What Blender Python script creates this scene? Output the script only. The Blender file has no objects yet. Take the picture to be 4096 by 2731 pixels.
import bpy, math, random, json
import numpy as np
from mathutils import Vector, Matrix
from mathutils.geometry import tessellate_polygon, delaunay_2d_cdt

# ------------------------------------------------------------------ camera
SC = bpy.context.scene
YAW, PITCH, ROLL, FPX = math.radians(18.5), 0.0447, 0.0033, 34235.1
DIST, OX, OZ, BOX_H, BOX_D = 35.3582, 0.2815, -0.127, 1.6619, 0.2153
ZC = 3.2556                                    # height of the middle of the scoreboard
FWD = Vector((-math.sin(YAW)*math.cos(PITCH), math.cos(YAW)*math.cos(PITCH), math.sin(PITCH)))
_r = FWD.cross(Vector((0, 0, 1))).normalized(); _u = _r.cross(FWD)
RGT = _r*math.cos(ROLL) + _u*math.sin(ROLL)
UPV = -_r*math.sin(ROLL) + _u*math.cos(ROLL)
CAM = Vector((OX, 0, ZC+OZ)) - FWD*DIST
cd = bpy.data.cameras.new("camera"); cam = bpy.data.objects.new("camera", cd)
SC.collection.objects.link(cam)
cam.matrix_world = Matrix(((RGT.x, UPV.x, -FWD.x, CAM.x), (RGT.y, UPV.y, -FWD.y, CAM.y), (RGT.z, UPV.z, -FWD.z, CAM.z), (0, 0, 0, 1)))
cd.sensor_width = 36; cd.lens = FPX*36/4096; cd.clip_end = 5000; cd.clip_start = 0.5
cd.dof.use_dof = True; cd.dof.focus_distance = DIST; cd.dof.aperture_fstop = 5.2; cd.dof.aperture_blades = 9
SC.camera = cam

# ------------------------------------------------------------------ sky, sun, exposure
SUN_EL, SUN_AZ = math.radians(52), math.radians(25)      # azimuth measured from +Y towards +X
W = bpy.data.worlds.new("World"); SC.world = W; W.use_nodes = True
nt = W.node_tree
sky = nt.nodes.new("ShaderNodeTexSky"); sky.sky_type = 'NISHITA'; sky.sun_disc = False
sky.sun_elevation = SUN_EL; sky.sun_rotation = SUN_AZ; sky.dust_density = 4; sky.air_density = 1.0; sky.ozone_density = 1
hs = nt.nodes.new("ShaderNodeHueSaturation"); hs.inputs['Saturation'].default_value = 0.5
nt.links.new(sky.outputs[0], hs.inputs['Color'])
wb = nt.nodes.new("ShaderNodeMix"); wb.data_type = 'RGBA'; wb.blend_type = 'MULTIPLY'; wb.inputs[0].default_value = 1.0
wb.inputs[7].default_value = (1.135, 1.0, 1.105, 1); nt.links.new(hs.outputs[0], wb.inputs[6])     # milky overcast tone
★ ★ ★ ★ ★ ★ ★
### THE PROBLEM
Each line from the start of the listing above through the line containing "from mathutils.geometry import" should be copied exactly, please, with no other lines added.

### THE REPLY
What Blender Python script creates this scene? Output the script only. The Blender file has no objects yet. Take the picture to be 4096 by 2731 pixels.
import bpy, math, random, json
import numpy as np
from mathutils import Vector, Matrix
from mathutils.geometry import tessellate_polygon, delaunay_2d_cdt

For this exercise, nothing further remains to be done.